(begin)

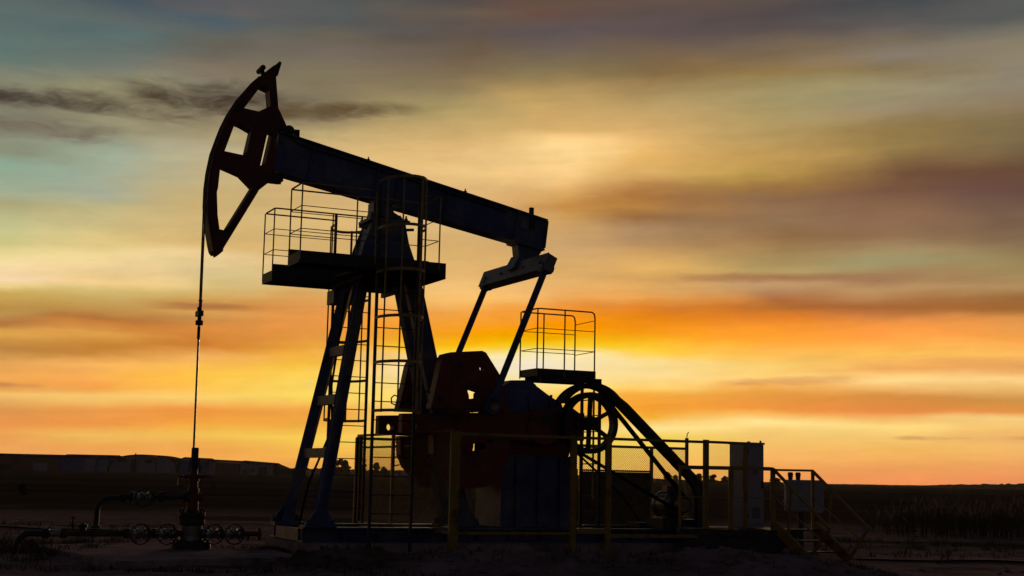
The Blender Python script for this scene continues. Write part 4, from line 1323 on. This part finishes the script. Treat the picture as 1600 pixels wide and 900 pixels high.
tree('broadleaf_tree', 'low hump of a tree between the cabinet and the transformer', 1214, 700, 6.5, 3.2, 'bush', TG)

sf = WFrame(-24.3, 72, 0)
s = thing('shrub', 'lone dark bush on the open ground at the far left', 'shrub', sf)
b = MB(sf)
for k in range(7):
    b.tube([(-24.3, 72, -0.05), (-24.3 + random.uniform(-.2, .2), 72 + random.uniform(-.2, .2), random.uniform(.3, .6))], 0.015, 5, r1=0.004)
b.build('stem', M['bark'], s)
b = MB(sf)
for k in range(26):
    z = random.uniform(.02, .48); k_ = 0.24 * math.sqrt(max(0.05, 1 - z / 0.56))
    clump_leaves(b, (-24.3 + random.uniform(-k_, k_), 72 + random.uniform(-k_, k_), z), 0.12, 26, 0.03)
b.build('foliage', M['leaf'], s)

# far treeline along the horizon
PROF = [(-500, 4), (-100, 4), (200, 4), (440, 5), (480, 9.5), (640, 8), (800, 6.5), (960, 6.5), (1060, 3.5), (1200, 2.6), (1300, 1.6), (1440, 2.2), (1500, 5), (1600, 8), (1750, 8.5), (2200, 5)]
def prof(px):
    for (a, ha), (c, hc) in zip(PROF, PROF[1:]):
        if a <= px <= c:
            return ha + (hc - ha) * (px - a) / (c - a)
    return 3
b = MB(WFrame(0, 1500, 0))
px = -480.0
while px < 2180:
    dist = 1500 + random.uniform(-40, 60)
    hgt = prof(px) * 0.674 * random.uniform(0.82, 1.12)
    x = (px - 800) * dist / 2226.0
    wd = random.uniform(3.5, 7.0)
    r = []
    for (rz, zz) in ((1.0, -0.5), (1.0, 0.45), (0.86, 0.72), (0.5, 0.93), (0.12, 1.0)):
        ring_ = []
        for k in range(9):
            a = 2 * math.pi * k / 9
            j = random.uniform(0.85, 1.12)
            ring_.append(b.bm.verts.new(b.fr((x + math.cos(a) * wd * rz * j, dist + math.sin(a) * wd * rz * j, hgt * zz * random.uniform(0.93, 1.05)))))
        r.append(ring_)
    for a_, c_ in zip(r, r[1:]):
        for k in range(9):
            b.bm.faces.new((a_[k], a_[(k + 1) % 9], c_[(k + 1) % 9], c_[k]))
    b.bm.faces.new(r[-1])
    px += random.uniform(4, 7)
tl = b.build('treeline', M['leaf'])
tl['kind'] = 'stuff'
tag(tl, 'low dark line of trees along the horizon', 'trees')

# ------------------------------------------------------------------ reeds, weeds, clods
b = MB(WFrame(13.5, 41, 0)); bp_ = MB(WFrame(13.5, 41, 0))
for i in range(1500):
    y = random.uniform(38.5, 43.5)
    x = 10.5 + (random.random() ** 0.8) * 9.5 + random.gauss(0, 0.15)
    z0 = height(x, y)
    dens = noise.noise(Vector((x * 1.4, y * 0.8, 4.4)))
    if dens < -0.28 and random.random() < 0.75:
        continue
    h = (0.70 + 0.25 * noise.noise(Vector((x * 0.9, y * 0.9, 1.1))) + random.uniform(-0.14, 0.20)) * (0.6 + 0.4 * sstep(10.4, 11.6, x))
    lx, ly = random.gauss(0, 0.10), random.gauss(0, 0.08)
    w_ = random.uniform(0.006, 0.012)
    a = random.uniform(0, math.pi)
    dx, dy = math.cos(a) * w_, math.sin(a) * w_
    p0, p1, p2 = Vector((x, y, z0 - 0.02)), Vector((x + lx * 0.4, y + ly * 0.4, z0 + h * 0.6)), Vector((x + lx, y + ly, z0 + h))
    d = Vector((dx, dy, 0))
    vs = [b.bm.verts.new(b.fr(p)) for p in (p0 - d, p0 + d, p1 + d, p1 - d, p2)]
    b.bm.faces.new(vs[:4]); b.bm.faces.new((vs[3], vs[2], vs[4]))
    for _ in range(2):
        a = random.uniform(0, 6.28); L = random.uniform(0.18, 0.35)
        q0 = p0 + (p1 - p0) * random.uniform(0.3, 0.95)
        q1 = q0 + Vector((math.cos(a) * L * 0.7, math.sin(a) * L * 0.7, L * random.uniform(0.2, 0.8)))
        vs = [b.bm.verts.new(b.fr(p)) for p in (q0, q0 + Vector((0, 0, 0.02)), q1)]
        b.bm.faces.new(vs)
    if random.random() < 0.40:
        for k in range(2):
            a = random.uniform(0, math.pi)
            e = Vector((math.cos(a), math.sin(a), 0)) * random.uniform(0.016, 0.034)
            up = Vector((lx * 0.6, ly * 0.6, random.uniform(0.12, 0.22)))
            vs = [bp_.bm.verts.new(bp_.fr(p)) for p in (p2 - up * 0.2, p2 + up * 0.35 + e, p2 + up, p2 + up * 0.3 - e)]
            bp_.bm.faces.new(vs)
o = b.build('reeds', M['grass']); o['kind'] = 'stuff'; tag(o, 'bed of tall dry reeds at the right edge', 'reeds')
o = bp_.build('reed_plumes', M['plume']); o['kind'] = 'stuff'; tag(o, 'pale feathery plumes topping the reeds at the right', 'plumes')

b = MB(WFrame(0, 24, 0))
def tuft(x, y, n, h):
    z = height(x, y)
    for _ in range(n):
        a = random.uniform(0, 6.28); l = random.uniform(0.3, 1.0) * h
        bx_, by_ = x + random.gauss(0, 0.06), y + random.gauss(0, 0.06)
        e = Vector((-math.sin(a), math.cos(a), 0)) * random.uniform(0.004, 0.009)
        p0 = Vector((bx_, by_, z - 0.01)); p1 = p0 + Vector((math.cos(a) * l * 0.25, math.sin(a) * l * 0.25, l * 0.6)); p2 = p0 + Vector((math.cos(a) * l * 0.7, math.sin(a) * l * 0.7, l))
        vs = [b.bm.verts.new(b.fr(p)) for p in (p0 - e, p0 + e, p1 + e, p1 - e, p2)]
        b.bm.faces.new(vs[:4]); b.bm.faces.new((vs[3], vs[2], vs[4]))
for _ in range(260):
    tuft(random.uniform(-9.5, -6.9), random.uniform(21.5, 27.5), 10, 0.16)
for _ in range(120):
    tuft(random.gauss(-3.9, 0.5), random.gauss(25.3, 0.35), 12, 0.15)
for _ in range(110):
    tuft(random.uniform(-8, -1), random.gauss(20.5, 0.2), 8, 0.11)
for _ in range(150):
    x = random.uniform(-2.5, 6)
    tuft(x, 22.4 + 0.2 * x + random.gauss(0, 0.5), 8, 0.13)
for _ in range(160):
    tuft(random.uniform(6.5, 14), random.uniform(26, 36), 9, 0.16)
for _ in range(120):
    tuft(random.uniform(-16, -7), random.uniform(28, 36), 9, 0.16)
o = b.build('weeds', M['grass']); o['kind'] = 'stuff'; tag(o, 'sparse weeds and grass tufts on the bare soil', 'weeds')

b = MB(WFrame(1.5, 22.6, 0))
def clod(x, y, r):
    z = height(x, y)
    c = Vector((x, y, z + r * 0.25))
    bmm = bmesh.ops.create_icosphere(b.bm, subdivisions=2, radius=r, matrix=Matrix.Translation(b.fr(c)))
    sd_ = random.uniform(0, 99)
    cc = b.fr(c)
    for v in bmm['verts']:
        d = v.co - cc
        k = 1 + 0.5 * noise.noise(Vector((d.x / r * 0.9 + sd_, d.y / r * 0.9, d.z / r * 0.9)))
        v.co = cc + Vector((d.x * k * 1.2, d.y * k, d.z * k * 0.7))
for _ in range(330):
    x = random.uniform(-3.6, 6.2)
    clod(x, 22.2 + 0.2 * x + random.gauss(0, 0.75), random.choice((0.02, 0.025, 0.03, 0.04, 0.05, 0.07)) * random.uniform(0.7, 1.3))
for _ in range(90):
    clod(random.uniform(4, 13), random.uniform(22, 30), random.uniform(0.015, 0.04))
o = b.build('soil_clods', M['soil']); o['kind'] = 'stuff'; tag(o, 'clods and stones strewn along the spoil bank', 'clods')

# ------------------------------------------------------------------ evening haze over the fields
bm = bmesh.new()
bmesh.ops.create_cube(bm, size=1.0)
hm = bpy.data.meshes.new('haze')
bm.to_mesh(hm); bm.free()
hz = bpy.data.materials.new('haze_air')
hz.use_nodes = True
hz.node_tree.nodes.clear()
ho = hz.node_tree.nodes.new('ShaderNodeOutputMaterial')
pv = hz.node_tree.nodes.new('ShaderNodeVolumePrincipled')
pv.inputs['Color'].default_value = (0.95, 0.84, 0.80, 1)
pv.inputs['Density'].default_value = 0.00002
pv.inputs['Anisotropy'].default_value = 0.6
hz.node_tree.links.new(pv.outputs[0], ho.inputs['Volume'])
hm.materials.append(hz)
haze = bpy.data.objects.new('haze', hm)
haze.scale = (6200, 6200, 20)
haze.location = (0, 0, 9)
COL.objects.link(haze)
haze['kind'] = 'stuff'
tag(haze, 'thin warm evening haze over the fields', 'haze')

(end)

Restate each line from the start of the listing through the line bearing "b.build('foliage', M['leaf'], s)" word for word. Drop the pictures.

**TASK OUTPUT**
The Blender Python script for this scene continues. Write part 4, from line 1323 on. This part finishes the script. Treat the picture as 1600 pixels wide and 900 pixels high.
tree('broadleaf_tree', 'low hump of a tree between the cabinet and the transformer', 1214, 700, 6.5, 3.2, 'bush', TG)

sf = WFrame(-24.3, 72, 0)
s = thing('shrub', 'lone dark bush on the open ground at the far left', 'shrub', sf)
b = MB(sf)
for k in range(7):
    b.tube([(-24.3, 72, -0.05), (-24.3 + random.uniform(-.2, .2), 72 + random.uniform(-.2, .2), random.uniform(.3, .6))], 0.015, 5, r1=0.004)
b.build('stem', M['bark'], s)
b = MB(sf)
for k in range(26):
    z = random.uniform(.02, .48); k_ = 0.24 * math.sqrt(max(0.05, 1 - z / 0.56))
    clump_leaves(b, (-24.3 + random.uniform(-k_, k_), 72 + random.uniform(-k_, k_), z), 0.12, 26, 0.03)
b.build('foliage', M['leaf'], s)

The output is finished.